No less than around 4,500 of the approximately 6,000 hectares along the middle Elbe’s flood zone in Lower Saxony is used as pasture land. For decades, Krüger said, dioxin contamination of these fields has been a problem for farmers. They need grass and hay as animal feed. Yet the environmental pollutant dioxin cannot, practically speaking, be broken down, instead it settles in plants and high-fat everyday foods such as eggs, milk and meat, according to Krüger.

With their new research project, “Activated Biochar,” part of the EU-regional development project, Leuphana’s Innovation-Incubator, the scientists aim to develop, together with their partners, a method whereby these fields nevertheless can be used. The contaminated grass cuttings first will be used to produce biochar. The scientists are convinced that the dioxin will be completely broken down in the process. Next the biochar can be made fertile by adding nutrients from biocompost, liquid manure or dung, thereby forming a new soil conditioner which can replace artificially produced mineral fertilisers.

On this project Leuphana’s scientists are working together with the Lower Saxony biosphere reserve administration, Elbtalaue, the Wendland companies ERDE Innovation, the ERDE Institute and the Count of Bernstorff Enterprises, as well as the Rhineland-Palatinate biochar producer, Pyreg.
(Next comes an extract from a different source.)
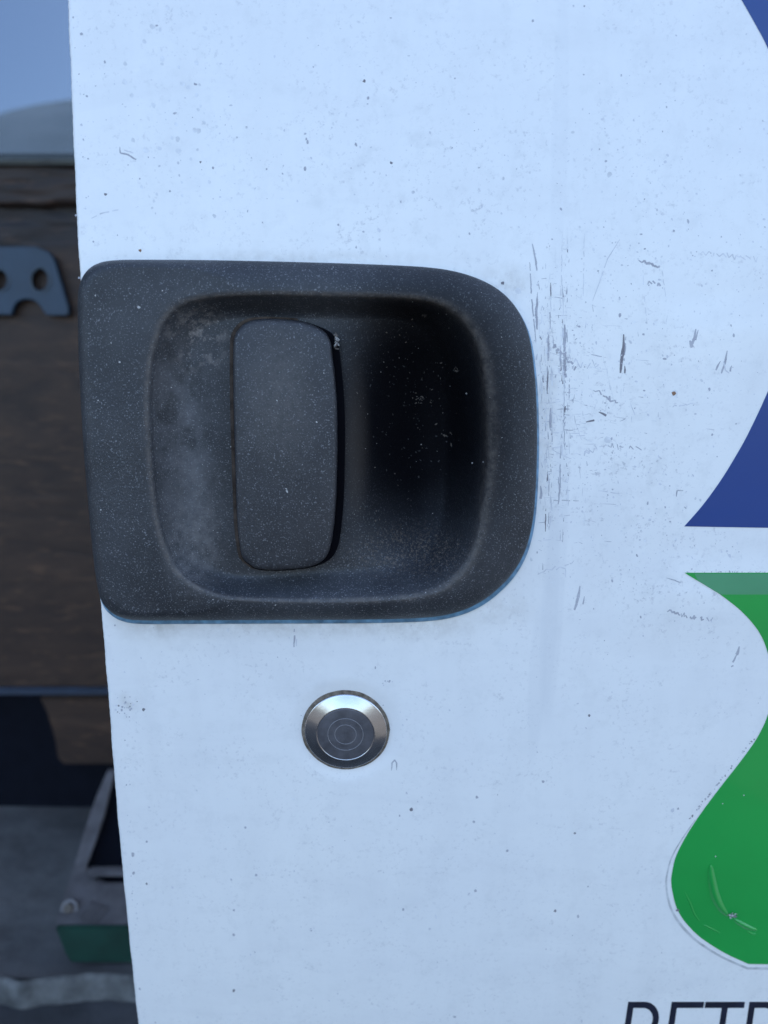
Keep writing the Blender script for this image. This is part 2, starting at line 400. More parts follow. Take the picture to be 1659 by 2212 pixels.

Preliminary investigations indicate that the new procedure has good prospects for success. On top of that, the new fertilizer is also climate-friendly: during the production of biochar, the CO2 from plants bonds and does not escape into the atmosphere again.

Lüneburg’s researchers and their partners are convinced that the new procedure could open up all the flood plains on the Elbe from Dessau to Hamburg for new uses.